▶ Objective
Reproduce the listing below in full and without alteration, apart from its pictures.

.....

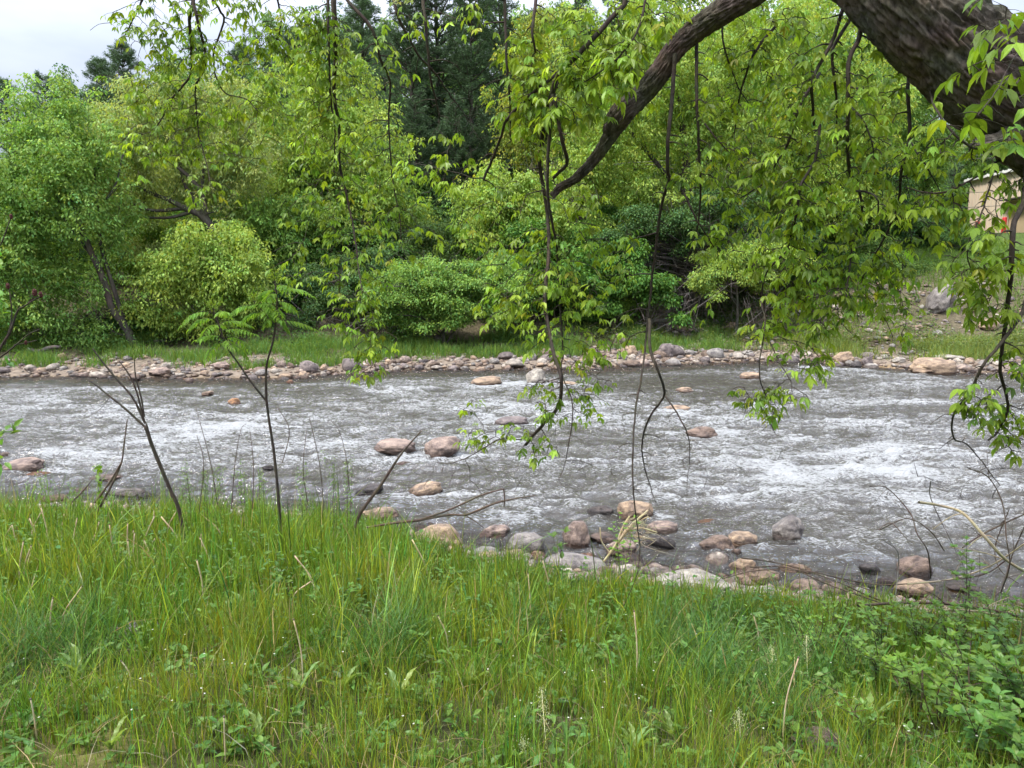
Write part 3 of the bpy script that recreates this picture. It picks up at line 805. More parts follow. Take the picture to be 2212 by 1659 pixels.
# pebbles (uncountable)
pb = MB()
sph = bmesh.new(); bmesh.ops.create_icosphere(sph, subdivisions=1, radius=1)
sph.verts.ensure_lookup_table()
SV = np.array([v.co[:] for v in sph.verts]); SF = np.array([[v.index for v in f.verts] for f in sph.faces]); sph.free()
def pebbles(n, xf, df, shore, rr):
    x = xf(n); d = df(n); y = shore(x) + d
    z = H(x, y)
    r = rr(n)
    sc = np.stack([r, r * rng.uniform(.6, 1, n), r * rng.uniform(.4, .75, n)], 1)
    a = rng.uniform(0, 6.28, n); ca, sa = np.cos(a), np.sin(a)
    jit = 1 + rng.normal(0, .13, (n, len(SV), 1))
    V = SV[None] * sc[:, None] * jit
    V = np.stack([V[..., 0] * ca[:, None] - V[..., 1] * sa[:, None], V[..., 0] * sa[:, None] + V[..., 1] * ca[:, None], V[..., 2]], -1)
    V += np.stack([x, y, z + r * .2], 1)[:, None]
    cols = np.array([c for _, _, c in CW])[rng.integers(0, 6, n)] * rng.uniform(.6, 1.2, (n, 1))
    F = (SF[None] + (np.arange(n) * len(SV))[:, None, None]).reshape(-1, 3)
    pb.add(V.reshape(-1, 3), F, np.repeat(cols, len(SV), 0))
pebbles(3600, lambda n: rng.uniform(-20, 21, n), lambda n: rng.uniform(-1.2, 2.4, n), far_shore, lambda n: np.clip(rng.lognormal(-2.6, .4, n), .03, .16))
pebbles(1500, lambda n: rng.uniform(4, 22, n), lambda n: rng.uniform(2.4, 9, n), far_shore, lambda n: np.clip(rng.lognormal(-2.5, .4, n), .04, .18))
pebbles(1500, lambda n: rng.uniform(-6, 5, n), lambda n: rng.uniform(-1.0, 1.0, n), near_shore, lambda n: np.clip(rng.lognormal(-3.4, .45, n), .012, .07))
po = pb.build('pebbles', M_ROCK, smooth=True); tag(po, kind='stuff', label='pebbles between the stones along both waterlines', cat='pebbles')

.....

▶ Solution to this problem
Write part 3 of the bpy script that recreates this picture. It picks up at line 805. More parts follow. Take the picture to be 2212 by 1659 pixels.
# pebbles (uncountable)
pb = MB()
sph = bmesh.new(); bmesh.ops.create_icosphere(sph, subdivisions=1, radius=1)
sph.verts.ensure_lookup_table()
SV = np.array([v.co[:] for v in sph.verts]); SF = np.array([[v.index for v in f.verts] for f in sph.faces]); sph.free()
def pebbles(n, xf, df, shore, rr):
    x = xf(n); d = df(n); y = shore(x) + d
    z = H(x, y)
    r = rr(n)
    sc = np.stack([r, r * rng.uniform(.6, 1, n), r * rng.uniform(.4, .75, n)], 1)
    a = rng.uniform(0, 6.28, n); ca, sa = np.cos(a), np.sin(a)
    jit = 1 + rng.normal(0, .13, (n, len(SV), 1))
    V = SV[None] * sc[:, None] * jit
    V = np.stack([V[..., 0] * ca[:, None] - V[..., 1] * sa[:, None], V[..., 0] * sa[:, None] + V[..., 1] * ca[:, None], V[..., 2]], -1)
    V += np.stack([x, y, z + r * .2], 1)[:, None]
    cols = np.array([c for _, _, c in CW])[rng.integers(0, 6, n)] * rng.uniform(.6, 1.2, (n, 1))
    F = (SF[None] + (np.arange(n) * len(SV))[:, None, None]).reshape(-1, 3)
    pb.add(V.reshape(-1, 3), F, np.repeat(cols, len(SV), 0))
pebbles(3600, lambda n: rng.uniform(-20, 21, n), lambda n: rng.uniform(-1.2, 2.4, n), far_shore, lambda n: np.clip(rng.lognormal(-2.6, .4, n), .03, .16))
pebbles(1500, lambda n: rng.uniform(4, 22, n), lambda n: rng.uniform(2.4, 9, n), far_shore, lambda n: np.clip(rng.lognormal(-2.5, .4, n), .04, .18))
pebbles(1500, lambda n: rng.uniform(-6, 5, n), lambda n: rng.uniform(-1.0, 1.0, n), near_shore, lambda n: np.clip(rng.lognormal(-3.4, .45, n), .012, .07))
po = pb.build('pebbles', M_ROCK, smooth=True); tag(po, kind='stuff', label='pebbles between the stones along both waterlines', cat='pebbles')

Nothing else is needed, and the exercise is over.